Codice di Camaldoli: Margotti (Università di Torino), “un metodo valido ancora oggi”

(Foto: Meic)

“Il metodo che più o meno consapevolmente gli intellettuali cattolici elaborarono per formulare il codice di Camaldoli, questo metodo del confronto, della competenza, della consapevolezza della complessità del cambiamento, sono linee guida che rimangono valide ancora adesso”: lo ha detto Marta Margotti, storica, dell’Università di Torino e socia Meic, che ha moderato il convegno “Dal Codice alla Carta: i cattolici italiani tra Resistenza, realtà internazionale e impegno costituente (1943-1948)” tenutosi ieri mattina (giovedì) all’interno della Settimana teologica del Meic che si conclude oggi a Camaldoli, con la sessione dedicata al “Prendersi cura degli altri in questa società”, confronto tra Christian Ferrari, Segreteria nazionale Cgil e William Guerra, Imprenditore-Housing sociale e per anziani; coordina: Mino Vittone, e le conclusioni del presidente nazionale del Meic Luigi D’Andrea.

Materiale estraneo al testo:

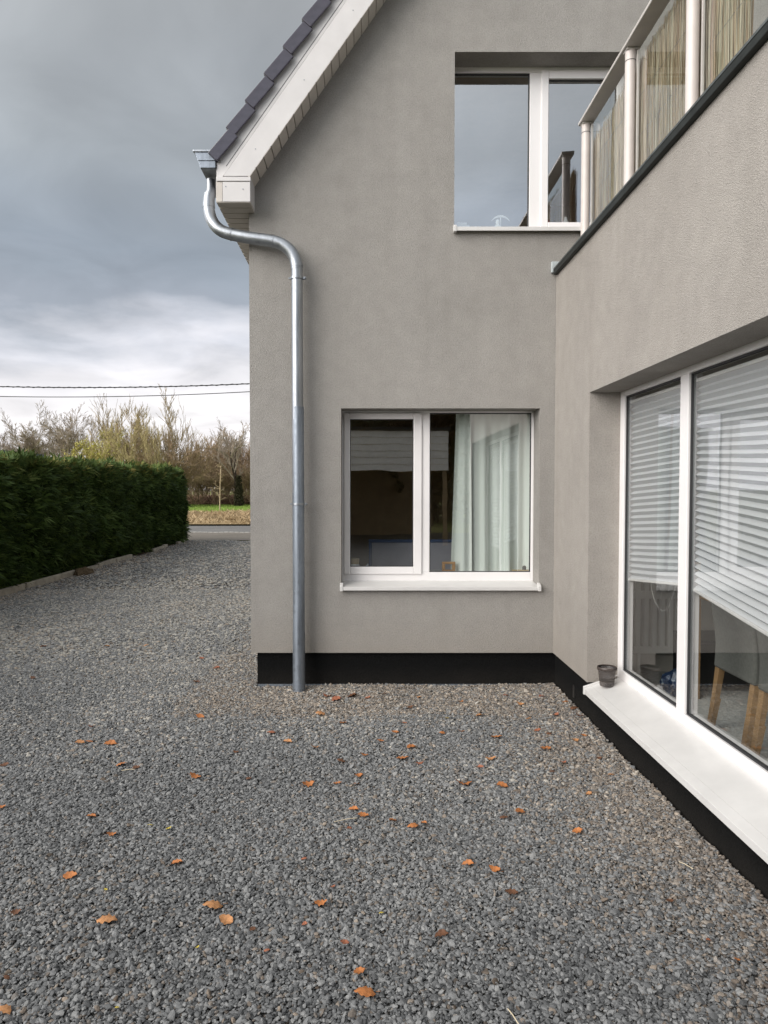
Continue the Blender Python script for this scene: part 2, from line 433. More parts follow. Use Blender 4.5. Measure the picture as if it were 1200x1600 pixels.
xc, yc = jgrid(-5.4, XL + .2, 6.4, 11, .0155, lambda x, y: in_view(x, y)); parts_.append((xc, yc, np.full(len(xc), 1.6)))
xd, yd = jgrid(-5.4, XL + .2, 11, 21.6, .034, None); parts_.append((xd, yd, np.full(len(xd), 2.5)))
gx = np.concatenate([p[0] for p in parts_]); gy = np.concatenate([p[1] for p in parts_]); gs_ = np.concatenate([p[2] for p in parts_])
ng = len(gx)
size = gs_ * np.clip(rng.lognormal(0, .32, ng), .5, 2.2)
big_ = rng.random(ng) < .012; size[big_] *= 1.35
gzv = gz_(gx, gy) + rng.uniform(-.0065, .0048, ng) * gs_ - .003 * big_
soil = np.clip(1 - (XA - gx) / .75, 0, 1) * (gy < YF) + np.clip(1 - (YF - gy) / 1.0, 0, 1) * (gx > XL - .3) * (gy < YF) + np.clip((XL - gx < .45) * .6, 0, 1) * (gy >= 4.8)
soil += .8 * np.clip(1 - (gx + 5.33) / .9, 0, 1)
patch = np.clip(.45 + .5 * np.sin(gx * 1.3 + 1.1 * np.sin(gy * .9)) * np.cos(gy * 1.6 + .5) + .25 * np.sin(gx * 3.7 - gy * 2.2) * np.sin(gy * 3.1 + gx), 0, 1)
soilp = np.clip(soil * (.55 + .5 * patch) + .22 * patch, 0, 1)
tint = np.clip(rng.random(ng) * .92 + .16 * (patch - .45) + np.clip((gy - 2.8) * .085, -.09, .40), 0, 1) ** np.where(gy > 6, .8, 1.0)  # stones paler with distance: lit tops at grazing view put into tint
brown = (rng.random(ng) < .04 + .75 * soilp).astype(np.float32) * rng.uniform(.35, 1, ng)
me = bpy.data.meshes.new('gravel')
me.vertices.add(ng); me.vertices.foreach_set('co', np.stack([gx, gy, gzv], -1).astype(np.float32).ravel())
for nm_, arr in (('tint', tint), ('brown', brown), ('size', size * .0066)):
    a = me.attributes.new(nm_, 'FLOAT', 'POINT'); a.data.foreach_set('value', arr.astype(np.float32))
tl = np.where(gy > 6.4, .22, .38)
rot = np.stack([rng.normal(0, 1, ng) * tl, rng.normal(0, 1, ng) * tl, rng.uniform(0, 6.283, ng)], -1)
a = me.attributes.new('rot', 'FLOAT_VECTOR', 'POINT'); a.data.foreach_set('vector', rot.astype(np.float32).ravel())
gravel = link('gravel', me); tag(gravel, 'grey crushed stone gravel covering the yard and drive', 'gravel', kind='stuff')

M_stone, nt, b = newmat('gravel_stone')
ta = N(nt, 'ShaderNodeAttribute', attribute_type='INSTANCER', attribute_name='tint'); ba = N(nt, 'ShaderNodeAttribute', attribute_type='INSTANCER', attribute_name='brown')
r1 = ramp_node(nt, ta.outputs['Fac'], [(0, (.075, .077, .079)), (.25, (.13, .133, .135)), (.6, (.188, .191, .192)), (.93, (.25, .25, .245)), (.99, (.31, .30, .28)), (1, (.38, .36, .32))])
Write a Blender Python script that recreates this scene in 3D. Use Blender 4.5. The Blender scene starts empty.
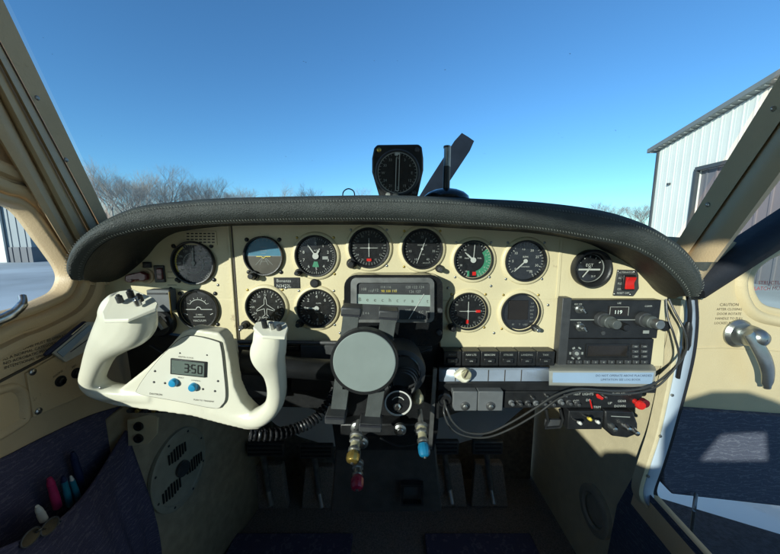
import bpy, bmesh, math, random
from mathutils import Vector as V, Matrix
from mathutils.geometry import tessellate_polygon
random.seed(7)
R = math.radians
C = bpy.context.scene.collection
CZ = 1.9                       # eye height above the apron
F = 310.0; PITCH = R(8); ca, sa = math.cos(PITCH), math.sin(PITCH)
def ray(px, py):
    u = (px-390)/F; v = (277-py)/F
    return V((u, ca+v*sa, v*ca-sa))
def P(px, py, Y):
    d = ray(px, py); return d*(Y/d.y)
def PX(px, py, X):
    d = ray(px, py); return d*(X/d.x)
def PZ(px, py, Z):
    d = ray(px, py); return d*(Z/d.z)
def PP(px, py, p0, n):
    d = ray(px, py); return d*(p0.dot(n)/d.dot(n))

# ------------------------------------------------------------------ materials
MATS = {}
def mat(name, col, rough=.5, metal=0, var=.12, scale=40, bump=.0, bscale=300, coat=0, col2=None, emis=None, spec=.5, wear=None):
    m = bpy.data.materials.new(name); m.use_nodes = True; nt = m.node_tree; N = nt.nodes; L = nt.links
    b = N['Principled BSDF']
    b.inputs['Roughness'].default_value = rough; b.inputs['Metallic'].default_value = metal
    b.inputs['Coat Weight'].default_value = coat; b.inputs['Specular IOR Level'].default_value = spec
    tc = N.new('ShaderNodeTexCoord')
    no = N.new('ShaderNodeTexNoise'); no.inputs['Scale'].default_value = scale; no.inputs['Detail'].default_value = 5
    L.new(tc.outputs['Object'], no.inputs['Vector'])
    rp = N.new('ShaderNodeValToRGB')
    c2 = col2 or tuple(c*(1-var) for c in col); c1 = col if col2 else tuple(min(1, c*(1+var)) for c in col)
    rp.color_ramp.elements[0].position = .32; rp.color_ramp.elements[1].position = .68
    rp.color_ramp.elements[0].color = (*c2, 1); rp.color_ramp.elements[1].color = (*c1, 1)
    L.new(no.outputs['Fac'], rp.inputs['Fac']); L.new(rp.outputs['Color'], b.inputs['Base Color'])
    if wear:                                            # rubbed and chipped spots, grime in soft blotches
        wc, wt, ws = wear; nw = N.new('ShaderNodeTexNoise'); nw.inputs['Scale'].default_value = ws; nw.inputs['Detail'].default_value = 9; nw.inputs['Roughness'].default_value = .68
        L.new(tc.outputs['Object'], nw.inputs['Vector']); rw_ = N.new('ShaderNodeValToRGB'); rw_.color_ramp.elements[0].position = wt; rw_.color_ramp.elements[1].position = wt+.035
        rw_.color_ramp.elements[0].color = (0,0,0,1); rw_.color_ramp.elements[1].color = (.75,.75,.75,1); L.new(nw.outputs['Fac'], rw_.inputs['Fac'])
        mw = N.new('ShaderNodeMix'); mw.data_type = 'RGBA'; L.new(rw_.outputs['Color'], mw.inputs['Factor']); L.new(rp.outputs['Color'], mw.inputs['A']); mw.inputs['B'].default_value = (*wc, 1)
        L.new(mw.outputs['Result'], b.inputs['Base Color'])
    # slight gloss variation
    mr = N.new('ShaderNodeMapRange'); mr.inputs['To Min'].default_value = max(0, rough-.08); mr.inputs['To Max'].default_value = min(1, rough+.08)
    n3 = N.new('ShaderNodeTexNoise'); n3.inputs['Scale'].default_value = scale*2.3; L.new(tc.outputs['Object'], n3.inputs['Vector'])
    L.new(n3.outputs['Fac'], mr.inputs['Value']); L.new(mr.outputs['Result'], b.inputs['Roughness'])
    if bump:
        n2 = N.new('ShaderNodeTexNoise'); n2.inputs['Scale'].default_value = bscale; n2.inputs['Detail'].default_value = 4
        L.new(tc.outputs['Object'], n2.inputs['Vector'])
        bp = N.new('ShaderNodeBump'); bp.inputs['Strength'].default_value = bump; bp.inputs['Distance'].default_value = .002
        L.new(n2.outputs['Fac'], bp.inputs['Height']); L.new(bp.outputs['Normal'], b.inputs['Normal'])
    if emis:
        b.inputs['Emission Color'].default_value = (*emis[0], 1); b.inputs['Emission Strength'].default_value = emis[1]
    MATS[name] = m; return m
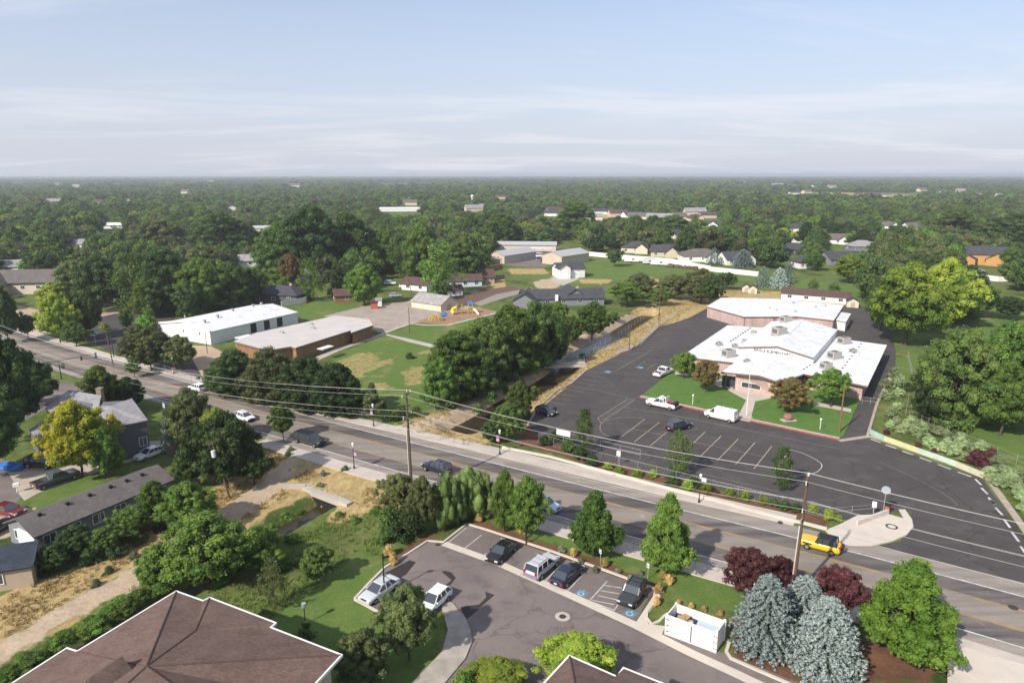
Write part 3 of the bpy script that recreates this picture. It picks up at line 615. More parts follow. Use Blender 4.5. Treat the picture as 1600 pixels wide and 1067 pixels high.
def trunkmesh(var,bush=False):
    if (var,bush) in _tk: return _tk[(var,bush)]
    g=random.Random(var); mb=MB(); p=Vector((0,0,-.02)); r=.028
    top=.62
    for i in range(5):
        q=Vector((g.uniform(-.02,.02),g.uniform(-.02,.02),top*(i+1)/5)); mb.tube(p,q,r,r*.8,7); p=q; r*=.8
    for i in range(6):
        a=i*1.05+g.uniform(-.3,.3); z=.18+.07*i; mb.tube((0,0,z),(math.cos(a)*.27,math.sin(a)*.27,z+.24),.013,.004,5)
    me=bpy.data.meshes.new('trunk'); me.from_pydata(mb.v,[],mb.f); me.materials.append(BARK); _tk[(var,bush)]=me; return me
TREES=[]; rt=random.Random(5)
def tree_w(x,y,h,w,prof,colr,label,cat=None,name=None,group=None,lod=None,trunk=True,z=0,rz=None):
    dist=math.hypot(x,y)
    if lod is None: lod=0 if dist<150 else 1
    name=name or {'spruce':'spruce_tree','cone':'conifer_tree','bush':'shrub','flame':'juniper_tree'}.get(prof,'broadleaf_tree')
    e=thing(name,label,cat or ('shrub' if prof=='bush' else 'tree'),(x,y,z),rt.uniform(0,6.28) if rz is None else rz,group)
    c=bpy.data.objects.new({'spruce':'needle_crown','cone':'needle_crown'}.get(prof,'leaf_crown'),getcrown(prof,colr,lod,rt.randrange(3 if lod<1 else 4))); scene.collection.objects.link(c); c.parent=e
    c.scale=(w,w*rt.uniform(.92,1.08),h)
    if trunk and prof not in('bush','flame'):
        k=bpy.data.objects.new('trunk',trunkmesh(rt.randrange(4))); scene.collection.objects.link(k); k.parent=e; tw=min(w,h*.9)
        k.scale=(tw*.8,tw*.8,h)
    TREES.append((x,y,w/2)); return e
def T(cx,top,base,w,prof,colr,label,dz=0,**k):
    """tree seen centred on pixel column cx, its foot at row base and its top at row top, w pixels wide"""
    x,y=P(cx,base); mpp=MPP(cx,base); ww=w*mpp; y2=y+ww*(.42 if prof in('full','spruce','flame','bush') else .3); x2=x*(y2/y)      # the crown's near side covers the foot
    k.setdefault('lod',0 if w>=36 else 1); return tree_w(x2,y2,max(.5,(H+(-ST-(top-533.5)/FPX*CT)/(CT-(top-533.5)/FPX*ST)*y2)*.98),ww*(.5+.5*y2/y),prof,colr,label,z=dz,**k)
# -- foreground
T(1190,893,1042,108,'spruce','blue','large blue spruce beside the trash enclosure, left of the pair in front')
T(1250,896,1000,84,'spruce','blue','blue spruce whose tip stands behind the two front spruces')
T(1282,928,1082,112,'spruce','blue','nearest blue spruce, right of the pair, beside the yellow-green maple')
T(1167,857,955,92,'round','plum','dark purple plum tree left of the blue spruces by the road')
T(1212,868,940,50,'round','plum','small purple plum crown behind the utility pole and spruces')
T(1305,888,985,90,'round','plum','dark purple plum tree right of the blue spruces by the road')
T(1408,875,1062,165,'pyramid','bright','big bright green maple at the lower right beside the road')
T(1040,770,912,92,'pyramid','green','young green maple behind the boxy grey off-roader')
T(927,764,886,96,'pyramid','green','green maple on the roadside lawn behind the navy sedan')
T(788,730,838,48,'oval','green','dark green roadside tree beside the column junipers')
T(822,742,852,74,'broad','green','green tree with a lamp post under it, by the car park corner')
for a in [(735,730,820,62),(700,738,834,56),(759,740,814,44)]: T(*a,'flame','juni',['tall dense dark juniper at the car park corner','second dark juniper in the row beside the road','right narrow juniper of the dark row'][[735,700,759].index(a[0])])
T(663,742,838,56,'broad','olive','dull olive tree with thin twigs at the left end of the junipers')
T(622,740,812,60,'round','olive','olive leafed tree hiding the foot of the tall utility pole')
T(640,795,852,60,'bush','dark','dark shrub mass left of the junipers'); T(610,790,850,50,'bush','mid','rounded green shrub in tall grass by the car park')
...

Il tema scelto dal Meic per la sua Settimana teologica: “Prendersi cura degli altri” ha avuto un momento di particolare approfondimento sulla dimensione politica con il convegno che è stato pensato come prosecuzione del convegno di luglio sul “Codice di Camaldoli”.
Per approfondire il contributo dato dai cattolici alla scrittura della Carta Costituzionale, attingendo all’esperienza e ai contenuti del Codice di Camaldoli, ieri mattina a Camaldoli sono intervenuti Leonardo Bianchi (Università di Firenze), Alessandro Santagata (Università di Padova), Paolo Acanfora e Stefano Ceccanti (Università La Sapienza).
Il convegno che si è svolto a Camaldoli, ieri giovedì 24 agosto, nell’ambito della Settimana teologica del Meic, è stato promosso dalla Fondazione Camaldoli Cultura onlus, in collaborazione con l’Istituto storico toscano della Resistenza e dell’Età contemporanea e con l’Istituto per la storia dell’Azione cattolica e del movimento cattolico in Italia Paolo VI.
Il contributo portato dai relatori, ha sottolineato Marta Margotti, storica, dell’Università di Torino e socia del Meic, “ha messo in rilievo quanto, in un momento tragico della storia dell’Italia e del mondo, un gruppo di intellettuali cattolici ha avuto la consapevolezza che i tempi erano maturi ed era quasi un obbligo di coscienza intervenire per costruire l’Italia del futuro, l’Italia postfascista. Quindi nell’estate 1943, quando una trentina di intellettuali cattolici si ritrovano a Camaldoli, la volontà è quella di proporre una riflessione adatta ai tempi che stavano cambiando”.
“Il metodo che più o meno consapevolmente gli intellettuali cattolici elaborarono per formulare il codice di Camaldoli, questo metodo del confronto, della competenza, della consapevolezza della complessità del cambiamento” sono gli elementi che possono essere riassunti come “metodo Camaldoli” che “in qualche misura si ritrovò, con altre dimensioni e con un’altra rilevanza, all’interno della fase Costituente”. E sono “ linee guida che rimangono valide ancora adesso”, ha sostenuto Margotti.
L’esperienza degli intellettuali cattolici che diedero vita al Codice di Camaldoli costituisce una indicazione su un modo di porsi del laicato all’interno del mondo ecclesiale. La seconda guerra mondiale e poi la tragica esperienza della guerra civile della Resistenza, misero in evidenza “degli elementi che già erano emersi all’interno delle discussioni di Camaldoli del luglio del 1943. Vale a dire che nelle scelte di tipo politico economico sociale, vi era un’autonomia del credente che doveva agire sotto la propria responsabilità, anche dissentendo da quelle che erano le direttive delle gerarchie ecclesiastiche”.